In November last year Giles travelled with a unit of the Free Syrian Army in Aleppo, with the intention of telling a more “human story, which ended up being in the context of the katiba, an army unit,” he explained.
Of his visit to a city that is fraught with danger for international journalists and photographers, Giles said luck played a big part in the success of his tour. “I travelled and worked with a very good Egyptian friend of mine who is an activist and video journalist in Cairo. He worked with me as my translator, and he was doing his own work too. In that environment it was incredibly fortunate to work with someone I know very well and trust, as often in these situations I could have ended up with a random Syrian person working as a fixer, someone who speaks English, but whom I didn’t know”.
Luck held with them from the start as the pair made their way into Syria through Turkey via a “relatively safe route with good people”. Then finding a katiba that was active, “doing interesting things and happy to talk on camera” delivered another lucky break. “I’ve had friends go in with a unit and sit in an apartment for days without going out, and without getting them on camera. So I got really lucky and nothing really awful happened while I was there in the immediate vicinity so it wasn’t a particularly bad experience in terms of the level of risk”.
The photo essay Giles shot in Aleppo forms part of his greater body of work on the Arab Spring conflicts. Capturing the images in “On the Front Line with Aleppo’s Martyrs of Truth” involved going out on night patrol, climbing through hollowed out buildings to avoid being on the street and exposed to snipers, and living with the katiba in the apartments appropriated by the Free Syrian Army for their bases.
The katiba Giles worked with was based in “a very nice upper middle class area of Aleppo”, where there had been beautiful parks and apartments full of memories of lives well lived. We talk about a photograph where the leader of the katiba, who was killed only days after Giles left the city, is praying. In the apartment are photographs of children and the personal belongings of those who have fled. It is a stark reminder of the toll of the conflict on the citizens of the city whose lives have been upturned.

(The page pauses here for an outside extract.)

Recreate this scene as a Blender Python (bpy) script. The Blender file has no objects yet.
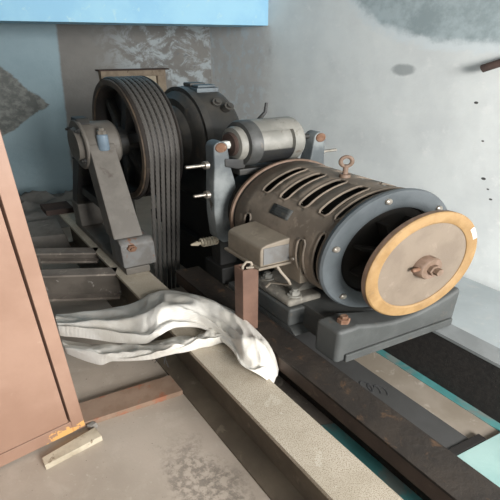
import bpy, bmesh, math, random
from mathutils import Vector, noise
SC = bpy.context.scene
C = SC.collection
PI = math.pi
R_ = math.radians

# ------------------------------------------------------------------ camera, light, exposure
cam_d = bpy.data.cameras.new('camera')
cam = bpy.data.objects.new('camera', cam_d); C.objects.link(cam)
cam_d.sensor_width = 36.0
cam_d.lens = 36.0 * 393.0 / 500.0
cam_d.clip_start = 0.02
cam.location = (0, 0, 1.5)
cam.rotation_euler = (R_(90 - 27.76), 0, 0)
SC.camera = cam
SC.view_settings.view_transform = 'Standard'
SC.view_settings.look = 'None'
SC.view_settings.gamma = 1.0
SC.view_settings.exposure = 0.0
SC.view_settings.use_curve_mapping = False

# The machine line ("along") and the cross line ("across") of the room, seen in plan.
# The square room plan is stretched sideways to the camera, so its two walls meet at a little more than a right angle.
EU = Vector((0.6853, -0.8578, 0.0))    # along: from the back wall to the window side
EV = Vector((1.1437, 0.5140, 0.0))     # across: from the cabinet side to the plastered wall
EZ = Vector((0, 0, 1.0))
def M(p):  # everything built through here gets the sideways stretch; round parts come out oval
    return EU * p[0] + EV * p[1] + EZ * p[2]

W = bpy.data.worlds.new('daylight'); SC.world = W
W.use_nodes = True
bg = W.node_tree.nodes['Background']
bg.inputs[0].default_value = (0.52, 0.77, 1.0, 1)
bg.inputs[1].default_value = 0.62

def area_light(name, loc, target, size, size_y, power, color):
    d = bpy.data.lights.new(name, 'AREA'); d.shape = 'RECTANGLE'
    d.size = size; d.size_y = size_y; d.energy = power; d.color = color
    o = bpy.data.objects.new(name, d); C.objects.link(o)
    o.location = M(loc)
    o.rotation_euler = (M(target) - M(loc)).to_track_quat('-Z', 'Y').to_euler()
    return o
area_light('window_daylight', (2.3, 0.65, 1.75), (-1.4, 1.4, 0.6), 1.6, 1.3, 310, (1.0, 0.975, 0.94))

# ------------------------------------------------------------------ materials
def lin(c):
    return c / 12.92 if c <= 0.04045 else ((c + 0.055) / 1.055) ** 2.4
def hx(s):
    s = s.lstrip('#')
    return tuple(lin(int(s[i:i + 2], 16) / 255.0) for i in (0, 2, 4)) + (1.0,)

def dim(s, k):
    c = hx(s)
    return (c[0] * k, c[1] * k, c[2] * k, 1.0)
TONE = {'skylit_pale_blue': 1.0, 'dusty_speckled_steel': 0.95, 'white_ceiling_paint': 1.0, 'white_chalk_paint': 1.0,
        'dull_galvanised_sheet': 1.0, 'chipped_silver_blue_paint': 0.62, 'pale_teal_paint': 0.95, 'grey_board': 0.6, 'grey_old_wood': 1.0,
        'dusty_silver_paint': 0.9, 'dusty_grey_paint': 0.95, 'dusty_box_paint': 0.95}

class NT:
    def __init__(self, name):
        self.m = bpy.data.materials.new(name); self.m.use_nodes = True
        self.t = self.m.node_tree; self.n = self.t.nodes; self.l = self.t.links
        self.b = self.n['Principled BSDF']
    def add(self, kind, **kw):
        n = self.n.new(kind)
        for k, v in kw.items(): setattr(n, k, v)
        return n
    def put(self, sock, v):
        if isinstance(v, (int, float)): sock.default_value = v
        elif isinstance(v, tuple): sock.default_value = v
        else: self.l.new(v, sock)
    def math(self, op, a, b=0.0, c=0.0, clamp=False):
        n = self.add('ShaderNodeMath', operation=op, use_clamp=clamp)
        for i, v in enumerate((a, b, c)): self.put(n.inputs[i], v)
        return n.outputs[0]
    def coord(self, kind='Object', scale=(1, 1, 1)):
        t = self.add('ShaderNodeTexCoord').outputs[kind]
        mp = self.add('ShaderNodeMapping'); mp.inputs['Scale'].default_value = scale
        self.l.new(t, mp.inputs[0]); return mp.outputs[0]
    def noise(self, vec, scale, detail=5, rough=0.55, dist=0.0):
        n = self.add('ShaderNodeTexNoise')
        self.l.new(vec, n.inputs['Vector'])
        n.inputs['Scale'].default_value = scale; n.inputs['Detail'].default_value = detail
        n.inputs['Roughness'].default_value = rough; n.inputs['Distortion'].default_value = dist
        return n.outputs[0]
    def ramp(self, fac, a, b):
        n = self.add('ShaderNodeMapRange'); n.interpolation_type = 'SMOOTHSTEP'
        self.l.new(fac, n.inputs[0])
        n.inputs[1].default_value = a; n.inputs[2].default_value = b
        return n.outputs[0]
    def mix(self, fac, a, b, blend='MIX'):
        n = self.add('ShaderNodeMix', data_type='RGBA', blend_type=blend)
        self.put(n.inputs[0], fac); self.put(n.inputs[6], a); self.put(n.inputs[7], b)
        return n.outputs[2]
    def bump(self, h, strength=0.3, dist=0.004):
        n = self.add('ShaderNodeBump'); n.inputs['Strength'].default_value = strength
        n.inputs['Distance'].default_value = dist
        self.l.new(h, n.inputs['Height']); self.l.new(n.outputs[0], self.b.inputs['Normal'])
    def done(self, col, rough=0.6, metal=0.0):
        self.put(self.b.inputs['Base Color'], col); self.put(self.b.inputs['Roughness'], rough)
        self.b.inputs['Metallic'].default_value = metal
        return self.m

def surf(name, c1, c2, c3=None, scale=6, c3_at=(0.58, 0.68), c3_scale=14, rough=0.6, metal=0.0,
         bump=0.25, bscale=60, speck=None, speck_scale=220, stretch=(1, 1, 1)):
    """weathered surface: two mingled tones, patches of a third, optional fine specks"""
    t = NT(name); v = t.coord('Object', stretch)
    k = TONE.get(name, 0.80)
    hx = lambda s: dim(s, k)
    col = t.mix(t.ramp(t.noise(v, scale, 7, 0.6), 0.38, 0.62), hx(c1), hx(c2))
    if c3: col = t.mix(t.ramp(t.noise(v, c3_scale, 8, 0.65, 0.4), *c3_at), col, hx(c3))
    if speck:
        col = t.mix(t.ramp(t.noise(v, speck_scale, 2, 0.5), 0.52, 0.62), col, hx(speck))
    t.bump(t.noise(v, bscale, 6, 0.65), bump)
    return t.done(col, rough, metal)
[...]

Giles said it was an odd experience to camp in someone’s home, and clearly that sentiment was also held by members of the katiba. “As you move through these apartment buildings with the katiba there’s all sorts of graffiti on the walls of the stairwells. Some are messages to the people who own the apartments saying the Free Syrian Army didn’t do this to your house, we are sorry to damage your property, but we have to in order to save Syria. They know they are occupying peoples homes”.
The Free Syrian Army comprises many who have defected from the government’s troops and there were a few in the katiba Giles travelled with that were uncertain of Giles’ objectives and reluctant to go on camera. “But the three guys at the top of the katiba wanted us there to tell their story so the standing order was to welcome us”. As a result Giles has captured a series of images that allow the viewer to see the human side to these fighters who lie hidden in an ancient city which has seen it all before.